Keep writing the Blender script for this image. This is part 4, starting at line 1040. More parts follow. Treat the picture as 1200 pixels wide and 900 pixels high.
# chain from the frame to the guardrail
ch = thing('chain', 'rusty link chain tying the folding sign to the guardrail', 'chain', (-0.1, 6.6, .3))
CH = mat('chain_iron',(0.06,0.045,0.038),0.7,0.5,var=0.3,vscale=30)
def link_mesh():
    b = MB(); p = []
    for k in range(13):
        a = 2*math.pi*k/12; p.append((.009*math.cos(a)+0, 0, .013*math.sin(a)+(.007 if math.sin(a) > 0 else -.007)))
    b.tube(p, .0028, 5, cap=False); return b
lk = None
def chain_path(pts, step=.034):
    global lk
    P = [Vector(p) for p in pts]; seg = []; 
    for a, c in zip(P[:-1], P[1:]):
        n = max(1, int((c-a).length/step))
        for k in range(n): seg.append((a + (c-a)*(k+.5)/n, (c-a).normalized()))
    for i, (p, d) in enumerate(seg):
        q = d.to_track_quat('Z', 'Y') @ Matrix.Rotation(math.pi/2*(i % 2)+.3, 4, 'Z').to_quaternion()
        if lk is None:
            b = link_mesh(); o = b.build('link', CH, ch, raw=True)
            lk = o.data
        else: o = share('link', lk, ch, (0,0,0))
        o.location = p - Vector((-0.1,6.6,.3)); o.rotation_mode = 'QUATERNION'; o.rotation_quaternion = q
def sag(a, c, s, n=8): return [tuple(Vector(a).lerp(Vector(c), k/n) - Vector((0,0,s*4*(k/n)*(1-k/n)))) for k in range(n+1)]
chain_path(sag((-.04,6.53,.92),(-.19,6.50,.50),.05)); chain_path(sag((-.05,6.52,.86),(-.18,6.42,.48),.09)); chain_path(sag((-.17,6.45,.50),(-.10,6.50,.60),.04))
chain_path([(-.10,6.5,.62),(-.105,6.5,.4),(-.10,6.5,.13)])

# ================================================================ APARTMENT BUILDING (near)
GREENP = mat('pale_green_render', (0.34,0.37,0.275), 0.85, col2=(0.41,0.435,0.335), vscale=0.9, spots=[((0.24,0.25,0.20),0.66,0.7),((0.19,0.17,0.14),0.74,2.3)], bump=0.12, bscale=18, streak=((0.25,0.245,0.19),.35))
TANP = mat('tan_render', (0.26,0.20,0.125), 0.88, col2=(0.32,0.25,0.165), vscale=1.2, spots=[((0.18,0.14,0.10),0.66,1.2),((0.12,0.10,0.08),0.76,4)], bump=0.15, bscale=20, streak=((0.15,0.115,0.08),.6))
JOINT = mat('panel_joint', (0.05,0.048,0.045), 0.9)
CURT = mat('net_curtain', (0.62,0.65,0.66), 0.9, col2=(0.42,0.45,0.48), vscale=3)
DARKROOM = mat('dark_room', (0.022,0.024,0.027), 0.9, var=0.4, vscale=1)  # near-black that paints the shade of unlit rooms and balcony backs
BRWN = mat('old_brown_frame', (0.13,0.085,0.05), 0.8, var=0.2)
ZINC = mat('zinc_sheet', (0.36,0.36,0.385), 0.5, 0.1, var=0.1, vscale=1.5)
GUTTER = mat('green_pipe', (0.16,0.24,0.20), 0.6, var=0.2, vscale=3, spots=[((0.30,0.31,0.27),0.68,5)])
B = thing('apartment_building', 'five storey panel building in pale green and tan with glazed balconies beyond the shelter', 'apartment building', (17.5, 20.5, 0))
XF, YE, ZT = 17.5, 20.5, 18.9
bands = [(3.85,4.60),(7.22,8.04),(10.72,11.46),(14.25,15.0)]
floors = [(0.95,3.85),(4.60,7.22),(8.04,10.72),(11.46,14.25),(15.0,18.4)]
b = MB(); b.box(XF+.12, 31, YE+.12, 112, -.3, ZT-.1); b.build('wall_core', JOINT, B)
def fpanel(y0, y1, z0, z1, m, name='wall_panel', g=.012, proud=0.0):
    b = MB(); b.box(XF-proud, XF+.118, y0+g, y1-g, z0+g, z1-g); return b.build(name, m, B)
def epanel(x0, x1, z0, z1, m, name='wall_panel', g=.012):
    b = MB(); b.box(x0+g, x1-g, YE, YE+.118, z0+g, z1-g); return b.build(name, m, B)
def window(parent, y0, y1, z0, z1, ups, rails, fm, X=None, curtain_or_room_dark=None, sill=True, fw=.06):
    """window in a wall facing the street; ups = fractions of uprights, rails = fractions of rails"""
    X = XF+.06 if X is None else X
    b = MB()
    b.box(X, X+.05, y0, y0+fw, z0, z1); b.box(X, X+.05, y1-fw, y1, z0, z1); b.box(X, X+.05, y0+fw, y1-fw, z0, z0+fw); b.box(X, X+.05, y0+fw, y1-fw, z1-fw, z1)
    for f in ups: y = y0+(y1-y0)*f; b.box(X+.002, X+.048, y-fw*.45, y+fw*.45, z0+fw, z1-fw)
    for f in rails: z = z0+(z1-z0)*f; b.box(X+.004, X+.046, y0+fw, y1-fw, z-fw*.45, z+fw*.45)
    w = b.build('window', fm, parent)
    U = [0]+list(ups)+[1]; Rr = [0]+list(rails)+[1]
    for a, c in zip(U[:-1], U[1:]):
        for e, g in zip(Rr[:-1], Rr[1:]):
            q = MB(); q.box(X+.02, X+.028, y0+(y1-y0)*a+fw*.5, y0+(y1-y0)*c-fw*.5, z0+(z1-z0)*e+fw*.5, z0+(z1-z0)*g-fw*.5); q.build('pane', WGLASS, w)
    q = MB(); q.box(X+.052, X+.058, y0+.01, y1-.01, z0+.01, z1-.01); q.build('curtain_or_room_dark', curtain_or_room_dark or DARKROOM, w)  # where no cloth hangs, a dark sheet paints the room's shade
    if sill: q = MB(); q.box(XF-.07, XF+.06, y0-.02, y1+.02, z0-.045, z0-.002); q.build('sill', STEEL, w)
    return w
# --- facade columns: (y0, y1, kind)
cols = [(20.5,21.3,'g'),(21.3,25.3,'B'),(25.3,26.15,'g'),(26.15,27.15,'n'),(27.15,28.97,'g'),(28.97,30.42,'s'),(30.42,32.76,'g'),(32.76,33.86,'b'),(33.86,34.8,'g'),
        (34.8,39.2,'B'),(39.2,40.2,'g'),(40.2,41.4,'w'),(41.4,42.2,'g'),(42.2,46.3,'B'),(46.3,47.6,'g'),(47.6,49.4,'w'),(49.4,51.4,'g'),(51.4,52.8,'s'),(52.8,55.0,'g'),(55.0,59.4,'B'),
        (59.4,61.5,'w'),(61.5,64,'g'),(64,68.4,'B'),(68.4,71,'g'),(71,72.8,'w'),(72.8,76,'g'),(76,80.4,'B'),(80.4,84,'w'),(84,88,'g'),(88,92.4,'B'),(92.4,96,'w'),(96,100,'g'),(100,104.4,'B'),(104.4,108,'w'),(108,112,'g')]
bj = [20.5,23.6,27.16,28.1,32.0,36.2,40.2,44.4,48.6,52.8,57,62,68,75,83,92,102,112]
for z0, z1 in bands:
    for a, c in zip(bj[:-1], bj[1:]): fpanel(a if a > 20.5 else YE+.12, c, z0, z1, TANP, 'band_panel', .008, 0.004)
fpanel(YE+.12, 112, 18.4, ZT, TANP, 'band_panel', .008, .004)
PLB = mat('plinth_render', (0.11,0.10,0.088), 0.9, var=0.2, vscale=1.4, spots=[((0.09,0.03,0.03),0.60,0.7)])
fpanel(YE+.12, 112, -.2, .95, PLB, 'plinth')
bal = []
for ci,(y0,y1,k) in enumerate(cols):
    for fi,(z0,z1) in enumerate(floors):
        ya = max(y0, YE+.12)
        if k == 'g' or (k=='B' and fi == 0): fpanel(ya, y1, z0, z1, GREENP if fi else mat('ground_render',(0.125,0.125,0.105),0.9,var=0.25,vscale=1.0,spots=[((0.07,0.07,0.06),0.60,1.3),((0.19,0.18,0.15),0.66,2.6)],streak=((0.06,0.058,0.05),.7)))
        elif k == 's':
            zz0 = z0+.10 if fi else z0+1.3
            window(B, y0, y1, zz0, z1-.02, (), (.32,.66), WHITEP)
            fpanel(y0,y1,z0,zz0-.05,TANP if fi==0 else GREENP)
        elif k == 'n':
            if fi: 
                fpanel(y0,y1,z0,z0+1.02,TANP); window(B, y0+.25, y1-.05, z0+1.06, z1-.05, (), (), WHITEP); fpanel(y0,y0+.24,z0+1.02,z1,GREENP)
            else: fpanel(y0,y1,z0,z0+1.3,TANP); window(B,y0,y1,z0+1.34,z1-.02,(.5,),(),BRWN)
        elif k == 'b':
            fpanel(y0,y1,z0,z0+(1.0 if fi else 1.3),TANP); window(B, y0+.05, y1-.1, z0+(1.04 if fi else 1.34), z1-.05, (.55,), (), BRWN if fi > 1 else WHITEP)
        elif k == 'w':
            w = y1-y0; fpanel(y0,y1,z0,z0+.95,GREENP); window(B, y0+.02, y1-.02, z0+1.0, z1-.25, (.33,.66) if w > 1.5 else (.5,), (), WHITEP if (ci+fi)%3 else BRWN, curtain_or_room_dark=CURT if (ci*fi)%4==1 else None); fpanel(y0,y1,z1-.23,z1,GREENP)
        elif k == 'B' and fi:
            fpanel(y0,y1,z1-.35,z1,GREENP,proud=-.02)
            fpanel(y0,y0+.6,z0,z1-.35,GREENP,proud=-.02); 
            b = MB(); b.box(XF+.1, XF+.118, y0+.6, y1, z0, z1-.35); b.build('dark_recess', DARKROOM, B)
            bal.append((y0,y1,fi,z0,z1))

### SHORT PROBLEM
Produce the lines from the top of the listing through the "chain_path([(-.10,6.5,.62),(-.105,6.5,.4),(-.10,6.5,.13)])" line exactly as they appear, with no additional output.

### CORRECT RESULT
Keep writing the Blender script for this image. This is part 4, starting at line 1040. More parts follow. Treat the picture as 1200 pixels wide and 900 pixels high.
# chain from the frame to the guardrail
ch = thing('chain', 'rusty link chain tying the folding sign to the guardrail', 'chain', (-0.1, 6.6, .3))
CH = mat('chain_iron',(0.06,0.045,0.038),0.7,0.5,var=0.3,vscale=30)
def link_mesh():
    b = MB(); p = []
    for k in range(13):
        a = 2*math.pi*k/12; p.append((.009*math.cos(a)+0, 0, .013*math.sin(a)+(.007 if math.sin(a) > 0 else -.007)))
    b.tube(p, .0028, 5, cap=False); return b
lk = None
def chain_path(pts, step=.034):
    global lk
    P = [Vector(p) for p in pts]; seg = []; 
    for a, c in zip(P[:-1], P[1:]):
        n = max(1, int((c-a).length/step))
        for k in range(n): seg.append((a + (c-a)*(k+.5)/n, (c-a).normalized()))
    for i, (p, d) in enumerate(seg):
        q = d.to_track_quat('Z', 'Y') @ Matrix.Rotation(math.pi/2*(i % 2)+.3, 4, 'Z').to_quaternion()
        if lk is None:
            b = link_mesh(); o = b.build('link', CH, ch, raw=True)
            lk = o.data
        else: o = share('link', lk, ch, (0,0,0))
        o.location = p - Vector((-0.1,6.6,.3)); o.rotation_mode = 'QUATERNION'; o.rotation_quaternion = q
def sag(a, c, s, n=8): return [tuple(Vector(a).lerp(Vector(c), k/n) - Vector((0,0,s*4*(k/n)*(1-k/n)))) for k in range(n+1)]
chain_path(sag((-.04,6.53,.92),(-.19,6.50,.50),.05)); chain_path(sag((-.05,6.52,.86),(-.18,6.42,.48),.09)); chain_path(sag((-.17,6.45,.50),(-.10,6.50,.60),.04))
chain_path([(-.10,6.5,.62),(-.105,6.5,.4),(-.10,6.5,.13)])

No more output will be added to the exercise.